明徳義塾(高知)がまた剛腕打ちだ。最速157キロ右腕で今秋ドラフト上位候補の風間球打投手(3年)との対決で、名将の馬淵史郎監督(65)が抜群の勝負勘を発揮した。1回2死から森松幸亮外野手(3年)が四球で出塁。めったに出ない二盗のサインが出た。あえなく憤死。だが、指揮官は深くうなずき「ランナーをこれから意識してくると思う。引っ掛けたり、抜ける球が多くなるんじゃないか」とナインに話した。

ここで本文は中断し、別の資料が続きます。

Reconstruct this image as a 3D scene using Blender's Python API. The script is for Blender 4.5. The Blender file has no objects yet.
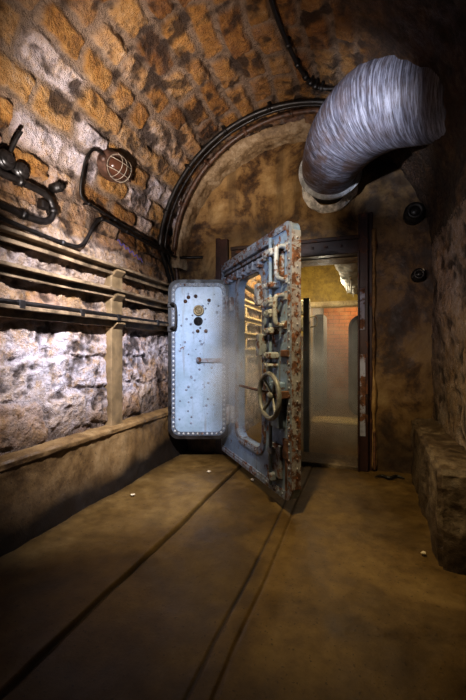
import bpy, bmesh, math, random
import numpy as np
from mathutils import Vector, Matrix, noise as mnoise
random.seed(7)
PI = math.pi
C = bpy.context.scene.collection
sc = bpy.context.scene

# ------------------------------------------------------------------ noise
_T = np.random.RandomState(11).rand(256, 256)
def vnoise(x, y, seed=0):
    x = np.asarray(x, float) + seed * 17.31; y = np.asarray(y, float) + seed * 9.77
    xi = np.floor(x).astype(int); yi = np.floor(y).astype(int)
    fx = x - xi; fy = y - yi
    fx = fx * fx * (3 - 2 * fx); fy = fy * fy * (3 - 2 * fy)
    a = _T[xi % 256, yi % 256]; b = _T[(xi + 1) % 256, yi % 256]
    c = _T[xi % 256, (yi + 1) % 256]; d = _T[(xi + 1) % 256, (yi + 1) % 256]
    return (a * (1 - fx) + b * fx) * (1 - fy) + (c * (1 - fx) + d * fx) * fy - 0.5
def fbm(x, y, o=4, seed=0, gain=0.5):
    r = 0; a = 1.0; f = 1.0
    for i in range(o):
        r = r + a * vnoise(np.asarray(x) * f, np.asarray(y) * f, seed + i * 3); a *= gain; f *= 2.03
    return r
def sst(a, b, x):
    t = np.clip((np.asarray(x) - a) / (b - a), 0, 1); return t * t * (3 - 2 * t)

# ------------------------------------------------------------------ node helpers
class N:
    def __init__(s, name):
        s.m = bpy.data.materials.new(name); s.m.use_nodes = True
        s.t = s.m.node_tree; s.b = s.t.nodes['Principled BSDF']
    def n(s, typ, **kw):
        o = s.t.nodes.new(typ)
        for k, v in kw.items(): setattr(o, k, v)
        return o
    def l(s, a, b): s.t.links.new(a, b)
    def put(s, sock, v):
        if hasattr(v, 'links') or isinstance(v, bpy.types.NodeSocket): s.l(v, sock)
        elif isinstance(v, (tuple, list)) and len(v) == 3 and sock.type == 'RGBA': sock.default_value = (*v, 1)
        else: sock.default_value = v
    def attr(s, name): return s.n('ShaderNodeAttribute', attribute_name=name).outputs['Fac']
    def coord(s, scale=(1, 1, 1)):
        c = s.n('ShaderNodeTexCoord'); m = s.n('ShaderNodeMapping'); m.inputs['Scale'].default_value = scale
        s.l(c.outputs['Object'], m.inputs['Vector']); return m.outputs['Vector']
    def noise(s, scale, detail=4, rough=0.6, vec=None, dist=0):
        o = s.n('ShaderNodeTexNoise'); o.inputs['Scale'].default_value = scale
        o.inputs['Detail'].default_value = detail; o.inputs['Roughness'].default_value = rough; o.inputs['Distortion'].default_value = dist
        s.l(vec if vec is not None else s.coord(), o.inputs['Vector']); return o.outputs['Fac']
    def ramp(s, v, stops):
        o = s.n('ShaderNodeValToRGB'); e = o.color_ramp.elements
        while len(e) < len(stops): e.new(0.5)
        for k, (p, c) in enumerate(stops): e[k].position = p; e[k].color = (*c, 1) if len(c) == 3 else c
        s.put(o.inputs['Fac'], v); return o.outputs['Color']
    def mp(s, v, a, b, c=0.0, d=1.0, smooth=True):
        o = s.n('ShaderNodeMapRange'); o.interpolation_type = 'SMOOTHSTEP' if smooth else 'LINEAR'
        s.put(o.inputs[0], v); o.inputs[1].default_value = a; o.inputs[2].default_value = b
        o.inputs[3].default_value = c; o.inputs[4].default_value = d; return o.outputs[0]
    def mth(s, op, a, b=0.0):
        o = s.n('ShaderNodeMath', operation=op); s.put(o.inputs[0], a); s.put(o.inputs[1], b); return o.outputs[0]
    def mix(s, f, a, b, mode='MIX'):
        o = s.n('ShaderNodeMix', data_type='RGBA', blend_type=mode)
        s.put(o.inputs[0], f); s.put(o.inputs[6], a); s.put(o.inputs[7], b); return o.outputs[2]
    def fin(s, col, rough=0.7, metal=0.0, bump=None, bstr=0.4, bdist=0.01, spec=0.5):
        s.put(s.b.inputs['Base Color'], col); s.put(s.b.inputs['Roughness'], rough); s.put(s.b.inputs['Metallic'], metal)
        s.b.inputs['Specular IOR Level'].default_value = spec
        if bump is not None:
            o = s.n('ShaderNodeBump'); o.inputs['Strength'].default_value = bstr; o.inputs['Distance'].default_value = bdist
            s.l(bump, o.inputs['Height']); s.l(o.outputs['Normal'], s.b.inputs['Normal'])
        return s.m

def m_stone(name, ochre=1.0, gain=1.0):
    k = N(name)
    t = k.mth('ADD', k.attr('tone'), k.mp(k.noise(16, 8, 0.78), 0.25, 0.75, -0.24, 0.24, False))
    base = k.ramp(t, [(0.0, (0.06, 0.026, 0.012)), (0.2, (0.20, 0.085, 0.022)), (0.42, (0.37, 0.185, 0.048)),
                      (0.58, (0.45, 0.265, 0.105)), (0.72, (0.52, 0.38, 0.27)), (0.9, (0.66, 0.55, 0.52))])
    base = k.mix(k.mp(k.noise(3.3, 6, 0.75), 0.5, 0.75, 0, 0.6), base, (0.30, 0.20, 0.15))
    mort = k.mix(k.noise(20, 7, 0.75), (0.32, 0.24, 0.175), (0.15, 0.10, 0.068))
    c = k.mix(k.mth('MULTIPLY', k.attr('mort'), 0.9), base, mort)
    w = k.mth('MULTIPLY', k.attr('white'), k.mp(k.noise(11, 9, 0.8), 0.34, 0.60, 0.0, 0.95))
    c = k.mix(w, c, (0.62, 0.57, 0.63))
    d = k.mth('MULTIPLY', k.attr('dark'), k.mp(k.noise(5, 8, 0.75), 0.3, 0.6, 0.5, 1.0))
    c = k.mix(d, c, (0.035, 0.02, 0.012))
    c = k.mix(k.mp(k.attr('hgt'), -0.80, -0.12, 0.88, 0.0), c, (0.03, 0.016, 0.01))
    c = k.mix(1.0, c, (gain, gain, gain), 'MULTIPLY')
    b = k.mth('ADD', k.mth('MULTIPLY', k.noise(55, 8, 0.75), 0.8), k.mth('MULTIPLY', k.noise(17, 6, 0.7, None, 0.8), 1.3))
    return k.fin(c, k.mp(k.noise(20, 3), 0.3, 0.7, 0.42, 0.75), 0, b, 0.9, 0.035, 0.5)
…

序盤から何度も足を絡めた攻撃を見せた。2回もエンドランを敢行。スタートダッシュを切るだけで、風間への重圧になった。指揮官は明かす。「この前の試合と、ノーゲームになった試合で、風間君はけん制球を1球も放っていない。おそらく、けん制球が苦手なんじゃないか。それだったらアウトになってもいいから走っていこうと。機動力を使う。おそらくクイックモーションも急ぐだろうし、余計、ボールをコントロールしにくいんじゃないか。そこを狙うんだと」。高知大会のチーム盗塁数はゼロだ。策士の本領だった。

風間が制球を乱せば、今度は明徳義塾打線の待球作戦が待つ。1回で費やした球数は25球。2回で46球だった。指揮官は選手に「これはいいペースだろう」と伝えていた。3回で実に75球に膨れ上がり、5回で118球まで増えた。指揮官は続ける。「とにかくボール球を振らないで1球でも多く投げさせようと。2回で50球ぐらい投げさせましたんで」。機動力&待球作戦の二重苦を味わわせ、風間を6回139球で降板させた。終盤は一方的な展開。完璧な試合運びで快勝した。

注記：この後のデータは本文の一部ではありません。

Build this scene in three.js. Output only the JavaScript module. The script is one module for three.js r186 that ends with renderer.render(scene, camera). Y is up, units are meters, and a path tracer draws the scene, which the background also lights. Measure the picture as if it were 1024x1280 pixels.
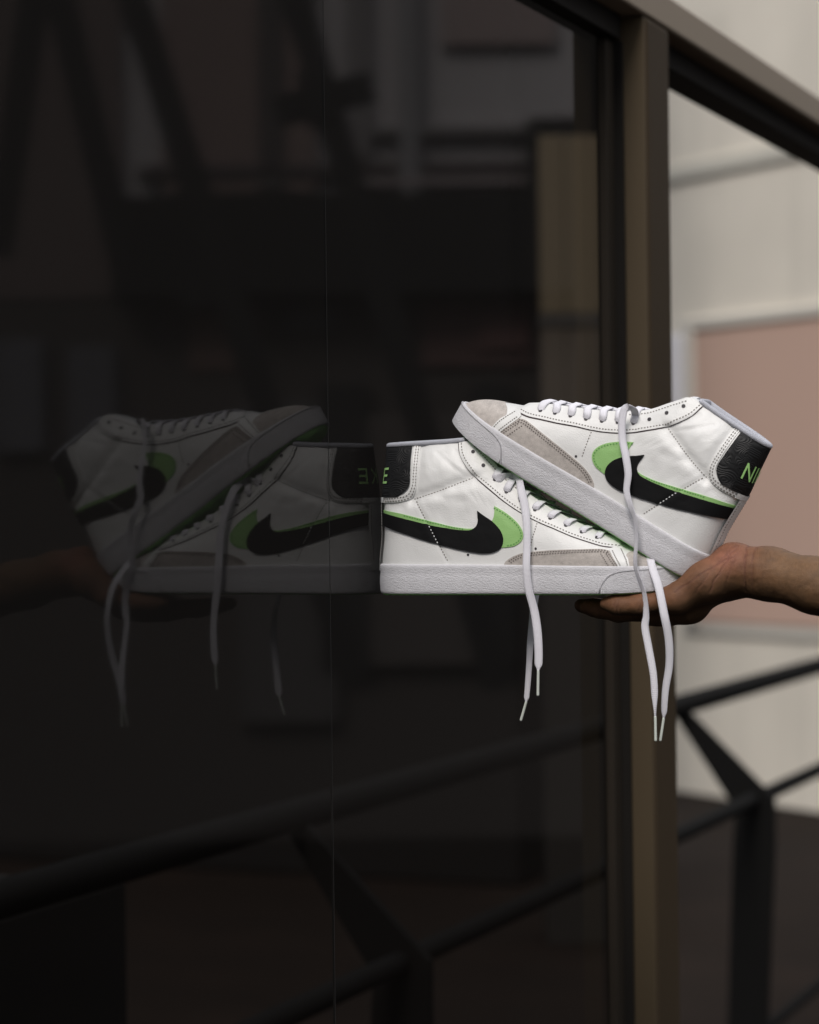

明徳義塾は高知大会から今秋ドラフト上位候補の高知・森木大智投手(3年)の剛速球対策を日頃から続けてきた。5回、右前に150キロ内角速球をとらえて右前に勝ち越し適時打を放った森松も言う。「予選から速球投手がいた。2カ月前から速球の練習をしてきた」。風間との対策が決まると、角度のある球筋に慣れるため、打撃マシンを高くして、投げ下ろされる球を打ってきた。スキがない準備と試合運びだった。

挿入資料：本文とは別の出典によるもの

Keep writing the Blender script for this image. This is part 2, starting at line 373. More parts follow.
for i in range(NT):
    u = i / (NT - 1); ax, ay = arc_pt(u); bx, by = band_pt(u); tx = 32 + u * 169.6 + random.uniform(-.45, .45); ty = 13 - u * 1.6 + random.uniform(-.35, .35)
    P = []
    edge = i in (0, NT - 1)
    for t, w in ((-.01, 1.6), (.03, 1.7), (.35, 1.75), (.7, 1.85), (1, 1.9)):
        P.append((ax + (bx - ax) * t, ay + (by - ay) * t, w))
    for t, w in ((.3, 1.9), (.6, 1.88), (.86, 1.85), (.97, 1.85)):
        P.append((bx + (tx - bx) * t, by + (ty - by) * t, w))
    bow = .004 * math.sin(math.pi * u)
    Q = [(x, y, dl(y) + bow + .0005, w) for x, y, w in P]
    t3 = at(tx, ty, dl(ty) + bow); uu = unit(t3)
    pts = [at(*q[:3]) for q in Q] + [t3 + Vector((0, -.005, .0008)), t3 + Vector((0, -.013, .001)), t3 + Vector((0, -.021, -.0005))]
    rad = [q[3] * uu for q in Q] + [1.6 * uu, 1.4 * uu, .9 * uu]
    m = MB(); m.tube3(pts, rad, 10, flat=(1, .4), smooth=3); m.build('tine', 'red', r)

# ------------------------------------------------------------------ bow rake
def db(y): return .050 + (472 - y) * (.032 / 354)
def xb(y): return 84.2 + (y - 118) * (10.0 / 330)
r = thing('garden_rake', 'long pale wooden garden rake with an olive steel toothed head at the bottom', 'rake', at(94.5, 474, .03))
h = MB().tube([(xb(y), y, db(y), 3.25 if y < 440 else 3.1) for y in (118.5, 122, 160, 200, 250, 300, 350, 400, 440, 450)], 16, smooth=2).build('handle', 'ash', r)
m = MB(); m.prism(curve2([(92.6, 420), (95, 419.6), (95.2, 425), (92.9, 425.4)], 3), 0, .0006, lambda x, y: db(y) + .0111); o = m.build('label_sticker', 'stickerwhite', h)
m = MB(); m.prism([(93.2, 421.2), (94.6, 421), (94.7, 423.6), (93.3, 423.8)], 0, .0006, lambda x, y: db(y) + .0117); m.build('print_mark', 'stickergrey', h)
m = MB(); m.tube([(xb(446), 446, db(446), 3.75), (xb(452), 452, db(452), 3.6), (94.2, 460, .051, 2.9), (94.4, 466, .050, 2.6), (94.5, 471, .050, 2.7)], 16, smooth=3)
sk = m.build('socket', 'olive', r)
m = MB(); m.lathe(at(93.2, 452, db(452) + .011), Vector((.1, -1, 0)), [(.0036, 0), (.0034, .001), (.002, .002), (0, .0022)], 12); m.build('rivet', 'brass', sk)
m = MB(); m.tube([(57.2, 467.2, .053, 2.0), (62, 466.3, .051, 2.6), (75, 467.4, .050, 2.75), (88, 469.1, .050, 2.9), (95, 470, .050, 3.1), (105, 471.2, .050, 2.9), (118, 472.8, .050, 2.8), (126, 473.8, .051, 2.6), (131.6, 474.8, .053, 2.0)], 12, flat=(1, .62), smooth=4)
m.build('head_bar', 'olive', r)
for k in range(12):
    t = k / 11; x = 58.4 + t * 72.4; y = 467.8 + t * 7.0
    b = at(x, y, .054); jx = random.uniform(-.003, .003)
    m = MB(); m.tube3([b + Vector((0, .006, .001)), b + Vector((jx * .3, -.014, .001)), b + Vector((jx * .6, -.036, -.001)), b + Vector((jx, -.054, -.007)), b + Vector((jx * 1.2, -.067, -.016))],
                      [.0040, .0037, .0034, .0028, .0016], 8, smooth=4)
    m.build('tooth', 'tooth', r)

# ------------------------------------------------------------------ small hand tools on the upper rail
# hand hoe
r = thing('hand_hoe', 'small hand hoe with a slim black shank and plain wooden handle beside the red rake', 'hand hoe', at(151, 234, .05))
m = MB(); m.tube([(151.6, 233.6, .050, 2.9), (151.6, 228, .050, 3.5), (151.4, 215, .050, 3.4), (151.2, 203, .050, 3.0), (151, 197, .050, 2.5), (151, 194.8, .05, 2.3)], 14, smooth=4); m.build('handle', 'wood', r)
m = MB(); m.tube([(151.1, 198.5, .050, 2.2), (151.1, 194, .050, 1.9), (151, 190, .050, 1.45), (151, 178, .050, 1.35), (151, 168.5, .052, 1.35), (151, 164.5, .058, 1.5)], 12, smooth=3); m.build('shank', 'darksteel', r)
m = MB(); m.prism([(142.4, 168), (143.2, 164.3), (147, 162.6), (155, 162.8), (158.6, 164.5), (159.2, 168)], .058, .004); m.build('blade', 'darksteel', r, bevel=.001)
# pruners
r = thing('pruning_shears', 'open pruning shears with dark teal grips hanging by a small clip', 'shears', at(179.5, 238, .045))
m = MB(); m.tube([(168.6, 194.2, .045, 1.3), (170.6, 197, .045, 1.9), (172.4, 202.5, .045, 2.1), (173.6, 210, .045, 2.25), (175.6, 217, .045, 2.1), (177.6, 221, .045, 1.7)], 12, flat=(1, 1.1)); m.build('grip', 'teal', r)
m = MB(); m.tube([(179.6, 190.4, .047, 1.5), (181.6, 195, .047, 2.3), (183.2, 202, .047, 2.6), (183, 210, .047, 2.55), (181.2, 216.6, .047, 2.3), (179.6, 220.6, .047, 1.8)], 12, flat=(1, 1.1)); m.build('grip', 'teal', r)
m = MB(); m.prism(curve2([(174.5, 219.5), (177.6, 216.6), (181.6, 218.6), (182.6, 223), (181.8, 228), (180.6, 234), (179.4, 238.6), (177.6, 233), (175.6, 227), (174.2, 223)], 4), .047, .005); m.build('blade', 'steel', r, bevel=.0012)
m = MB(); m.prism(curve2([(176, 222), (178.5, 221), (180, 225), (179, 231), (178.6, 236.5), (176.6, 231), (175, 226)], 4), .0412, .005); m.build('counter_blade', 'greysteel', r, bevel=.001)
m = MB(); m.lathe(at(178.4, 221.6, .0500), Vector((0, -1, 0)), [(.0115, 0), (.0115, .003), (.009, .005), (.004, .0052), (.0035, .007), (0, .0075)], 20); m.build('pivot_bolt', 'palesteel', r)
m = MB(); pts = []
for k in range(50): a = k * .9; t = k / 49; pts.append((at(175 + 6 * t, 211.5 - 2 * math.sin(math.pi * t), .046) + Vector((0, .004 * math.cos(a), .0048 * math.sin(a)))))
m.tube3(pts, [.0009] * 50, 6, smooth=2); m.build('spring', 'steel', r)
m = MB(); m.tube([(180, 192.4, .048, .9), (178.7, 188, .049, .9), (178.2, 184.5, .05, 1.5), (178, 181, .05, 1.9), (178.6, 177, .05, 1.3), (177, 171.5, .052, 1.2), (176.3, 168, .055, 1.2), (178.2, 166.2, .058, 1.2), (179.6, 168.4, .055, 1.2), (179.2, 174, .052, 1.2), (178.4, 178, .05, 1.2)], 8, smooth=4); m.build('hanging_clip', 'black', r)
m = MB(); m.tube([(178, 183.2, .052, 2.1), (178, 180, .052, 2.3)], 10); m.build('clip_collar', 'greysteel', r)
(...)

甲子園通算53勝に重ねた馬淵監督は言う。「1日でも長く甲子園にいたいと全員が監督、コーチ、選手たち、みな思っています。1秒でも長くいたい」。高知大会決勝の森木に続いて風間も倒した。大砲がいなくても剛腕を崩す。明徳義塾ナインが、野球の魅力が詰まった一戦を演じた。【酒井俊作】

◆三重盗 明徳義塾が7回1死満塁から三重盗を記録。5番代木のスクイズが空振りとなり、ボールがこぼれる間に3人の走者が進んだ。最近では99年春の沖縄尚学(対PL学園)11年夏の習志野(対静岡)が記録している。